En Culiacán el grupo revolucionario fue sorprendido por fuerzas huertistas el 14 de noviembre: “Emprendiendo el ataque de la plaza, los revolucionarios fueron rechazados por la guarnición de federales con que contaba la plaza, dejando el campo cubierto de cadáveres, pues los carrancistas mostraron gran tesón en el ataque”. El reporte oficial indicaba el fallecimiento de 20 hombres y 80 heridos. Entre los caídos apareció el nombre de Garmendia, lo que no dejó de sorprender ya que, por su habilidad y arrojo, parecía estar siempre por encima de sus contrincantes. Así, los diarios prefirieron crear el rumor de que el militar seguía vivo y en pie de lucha. Sin embargo, ante la evidencia, poco a poco se aceptó la noticia de su irremediable deceso a sus 32 años.
Fue hasta la salida de Victoriano Huerta del poder que la figura de Garmendia cambió de matiz. Ya no se trataba del prófugo por homicidio, sino del héroe de Palacio Nacional que protegió al presidente Madero hasta el final. En diciembre de 1916, el nuevo mártir fue exhumado para rendirle honores patrios en la capital: “Habiendo llegado a esta Plaza procedente de Navolato, Sinaloa, los restos del extinto teniente capitán de artillería Gustavo Garmendia, quien murió en el asalto y toma de Culiacán, por las fuerzas constitucionalistas que eran a las órdenes del general Álvaro Obregón. La Secretaría de Guerra y Marina se ha servido disponer se hagan al extinto jefe los honores que le corresponden”.
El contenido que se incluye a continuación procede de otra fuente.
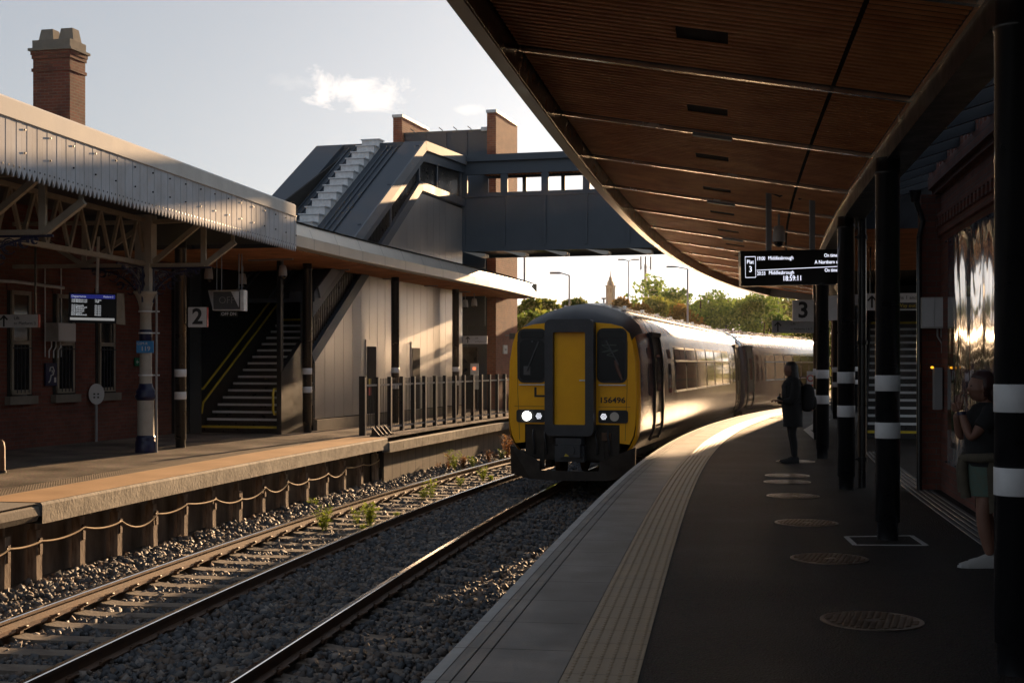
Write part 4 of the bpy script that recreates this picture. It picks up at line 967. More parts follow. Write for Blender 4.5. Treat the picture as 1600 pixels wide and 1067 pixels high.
for x in (-.26,.30):
    m = MB(F); z0, z1 = pz(64), pz(43); m.add([(x-.22,-.2,z0),(x+.22,-.2,z0),(x+.22,.2,z0),(x-.22,.2,z0),(x-.16,-.15,z1),(x+.16,-.15,z1),(x+.16,.15,z1),(x-.16,.15,z1)], [(0,1,5,4),(1,2,6,5),(2,3,7,6),(3,0,4,7),(4,5,6,7),(0,3,2,1)]); m.build('chimney_pot', M['stone'], ch)
# ------------------------------------------------------------------ old canopy with white valance
V = Curve([(15.0,-6.35),(27.6,-4.40-.02)], 15, 27.6, 1)
V0, V1 = 11.0, 27.45
ZB, ZT, ZM = 3.94, 4.90, 4.66
oc = thing('old_canopy', 'victorian platform canopy with white saw toothed boarded valance and cream trusses', 'canopy', V.p(22,-2,3.9))
M['val'] = mat('white valance paint', (.58,.60,.64), .8, 0, .10, 2.2, spec=.2, dirt=(.42,.41,.41))
M['lead'] = mat('pale capping', (.60,.58,.54), .8, 0, .14, 1.5, spec=.3, rvar=.06)
m = MB(); bwid = .128; y = V0; k_ = 0
md = MB()
while y < V1:
    y2 = y+bwid/math.sqrt(1+V.m(y)**2)
    a = y+.004; b = y2-.004; ym = (a+b)/2; off = .0 if k_ % 2 else .003
    vs = [V.p(a,off,ZB+.10), V.p(ym,off,ZB), V.p(b,off,ZB+.10), V.p(b,off,ZM), V.p(a,off,ZM)]; n_ = Vector((-.03,0,0))
    m.prism(vs, V.p(ym,-.02,0)-V.p(ym,0,0))
    c = V.p(ym, off+.002, ZB+.135); md.cyl(c, V.p(ym, off+.004, ZB+.135), .015, n=6)
    if k_ % 5 == 0 :
        for z in (ZB+.33, ZB+.62, ZM+.0):
            c = V.p(ym, off+.004, z); md.cyl(c, V.p(ym, off+.022, z), .013, n=6)
    y = y2; k_ += 1
m.build('valance_boards', M['val'], oc); md.build('bolts', M['blackm'], oc)
m = MB(); m.sweep(V, [(-.035,3.97),(-.05,ZT)][::-1], lin(V0, V1, 2)); m.build('valance_backing', M['dgrey'], oc)
m = MB(); m.sweep(V, [(-.20,ZT+.03),(.0,ZT),(.03,ZT-.03),(.03,ZM-.01),(.0,ZM-.02)], lin(V0, V1, 1.4)); a = V.p(V1,.03,ZT-.03); m.build('capping', M['lead'], oc)
m = MB(); m.sweep(V, [(-6.4,4.75),(-.15,4.75)], [V0,20,V1]); m.sweep(V, [(-3,4.95),(-.15,4.8)], [V0,20,V1]); a = V.p(V1,.0,4.1); b = V.p(V1,-6,4.1); m.quad(a, b, b+Vector((0,0,.8)), a+Vector((0,0,.8))); m.build('roof_boarding', M['dgrey'], oc)
m = MB(); 
m.sweep(V, [(-.30,4.28),(-.30,4.56),(-.22,4.56),(-.22,4.28)], [V0,20,V1-.2], True); m.build('edge_beam', M['cream'], oc)
# column line of the old canopy
KL = Curve([(18.8,-7.62),(24.95,-6.80)], 18, 25, 1)
D2 = -2.35
def truss_across(Y, base=3.47, L=1.72):
    m = MB(); a = KL.p(Y,0,base); e = (KL.p(Y,1,0)-KL.p(Y,0,0)); up = Vector((0,0,1))
    m.bar(a, a+e*1.15, .10, .07); m.bar(a+e*1.12, a+e*1.12+up*.85, .09, .10); m.bar(a+e*.08, a+e*1.10+up*.80, .09, .09)
    m.bar(a+e*1.15, a+e*1.72+up*.42, .09, .10); m.bar(a+up*.80, a+e*L+up*.86, .10, .08); m.bar(a+e*1.68+up*.42, a+e*1.68+up*.84, .06, .06)
    m.bar(a, a-e*2.6, .10, .07); m.bar(a+up*.8, a-e*2.6+up*.8, .10, .07); m.bar(a-e*.05+up*.75, a-e*1.2, .08, .08); m.bar(a-e*1.2, a-e*2.4+up*.75, .08, .08); m.bar(a-e*1.2, a-e*1.2+up*.8,.08,.08)
    return m
for Y in (12.7, 18.8, 24.95):
    truss_across(Y).build('cross_truss', M['cream'], oc)
m = MB()
for Ya, Yb in ((12.7,18.8),(18.8,24.95)):
    a = KL.p(Ya,0,3.50); b = KL.p(Yb,0,3.50); m.bar(a, b, .09, .08); m.bar(a+Vector((0,0,.80)), b+Vector((0,0,.80)), .09, .08)
    n = 8
    for i in range(n):
        p = a.lerp(b,(i+.0)/n); q = a.lerp(b,(i+.5)/n)+Vector((0,0,.8)); r_ = a.lerp(b,(i+1)/n); m.bar(p, q, .05, .06); m.bar(q, r_, .05, .06)
m.build('long_truss', M['cream'], oc)
M['castw'] = mat('cast iron cream paint', (.50,.48,.43), .45, 0, .15, 6, .002, 50, dirt=(.36,.33,.28))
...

El domingo 17 de diciembre se instaló una capilla ardiente en uno de los salones principales del Departamento de Estado Mayor que recibió a altos grados castrenses para despedir a su antiguo compañero. Al día siguiente fue enterrado en el Panteón Francés. El ministro Obregón presidió el cortejo, acompañado de Benjamín Hill, Francisco L. Urquizo, Fortunato Maycotte, entre otros: “El convoy tomó camino rumbo al Panteón, a donde llegó cerca de las once de la mañana, procediéndose, desde luego a inhumar los despojos mortales del capitán Garmendia. Poco antes de que los restos bajaran a la fosa, los señores Adolfo Cienfuegos y el licenciado Juan Sánchez Azcona hicieron uso de la palabra, para honrar la memoria del valiente desaparecido”.
Sobre la familia del difunto no se mencionó nada en la prensa. Su exsuegro, el general Joaquín Beltrán, refugiado en Nueva York, en una inversión del destino, ahora era considerado un traidor. A la viuda se le otorgó una pensión por los servicios que prestó su marido. En 1953, María Luisa Beltrán, a sus 65 años, pidió un aumento en dicha retribución que, para ese momento, ascendía a 150 pesos: “Del estudio correspondiente se llegó a la conclusión de que los méritos del extinto militar Gustavo Garmendia Villafaña son suficientes para que se tome en cuenta la solicitud de la señora (…) ¿Cómo no vamos a sentir la necesidad de mejorar la pensión, cuando aquella persona ha llegado a mayor edad y necesita mayor protección del Estado?” Así, Garmendia pasó de la gloria al infierno, y del heroísmo al olvido.